Biographies


Toughening Corporate Disclosure After Enron.
July 8, 2002


George Benston is the John H. Harland Professor of Finance, Accounting and Economics at the Goizueta Business School and Professor of Economics in the College of Emory University, Atlanta, GA. Before coming to Emory in 1987 he taught at the University of Rochester and University of Chicago, visited at the London School of Economics, London Business School, Hebrew University, and the University of California at Berkeley, and was the John M. Olin Distinguished Visiting Fellow at Oxford University. He is a member of the Shadow Financial Regulatory Committee and the Financial Economists’ Roundtable. Mr. Benston's Ph.D. is from the University of Chicago (finance and economics), M.B.A. from New York University (accounting) and B.A. from Queens College (liberal arts and accounting), and he is a CPA (North Carolina). He has published over 149 refereed articles, books and monographs, including Regulating Financial Markets: A Critique and Some Proposals (American Enterprise Institute, 1999), and The Separation of Commercial and Investment Banking: The Glass-Steagall Act Revisited and Reconsidered (Oxford Univ. Press, 1990).

Robert W. Hahn is director of the AEI-Brookings Joint Center for Regulatory Studies, a resident scholar at the American Enterprise Institute, and a research associate at Harvard University. Previously, he served as a senior staff member of the President’s Council of Economic Advisers. Mr. Hahn frequently contributes to general-interest periodicals and leading scholarly journals, including the New York Times, Wall Street Journal, American Economic Review, Science and Yale Law Journal. Most recently, he is the author of Reviving Regulatory Reform: A Global Perspective (AEI-Brookings Joint Center, 2000). In addition, Mr. Hahn is cofounder of the Community Preparatory School––an inner-city middle school in Providence, Rhode Island, that provides opportunities for disadvantaged youth to achieve their full potential.

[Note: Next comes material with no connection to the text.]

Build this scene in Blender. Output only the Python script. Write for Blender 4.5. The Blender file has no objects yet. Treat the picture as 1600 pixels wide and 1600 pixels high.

Robert E. Litan is co-director of the AEI-Brookings Joint Center for Regulatory Studies, vice president and director of the Economic Studies Program and Cabot Family Chair in Economics at the Brookings Institution, co-chairman of the Shadow Financial Regulatory Committee, and co-editor of the Brookings-Wharton Papers on Financial Services and Emerging Markets Finance. Formerly, he was associate director of the Office of Management and Budget, deputy assistant attorney general in the Antitrust Division of the Department of Justice, and a regulatory specialist for the President’s Council of Economic Advisers. Mr. Litan is the author or coauthor of numerous books and articles on financial institutions, international trade, and regulatory issues. His most recent books include Beyond the Dot.coms (with Alice Rivlin), Economic Payoff from the Internet Revolution (editor, with Alice Rivlin), and The GAAP Gap: Corporate Disclosure in the Internet Age (with Peter Wallison).

Katherine Schipper was appointed to the Financial Accounting Standards Board (FASB) in September 2001. Prior to joining the FASB, she was the L. Palmer Fox Professor of Business Administration at Duke University’s Fuqua School of Business. Ms. Schipper has published research papers on a range of accounting and corporate finance issues, and has been the recipient of several grants and awards, including the American Accounting Association’s Outstanding Educator award. She has served the American Accounting Association as president and as director of research, and as president of the Financial Accounting and Reporting Section. She was a member of the FASB’s Financial Accounting Standards Advisory Council (FASAC) from 1996 to 1999. She has been a member of the board of directors of MDT Corporation and of the Acorn Funds. Ms. Schipper holds a B.A. degree from the University of Dayton, M.B.A., M.A. and Ph.D degrees from the University of Chicago and an honorary degree from Notre Dame University.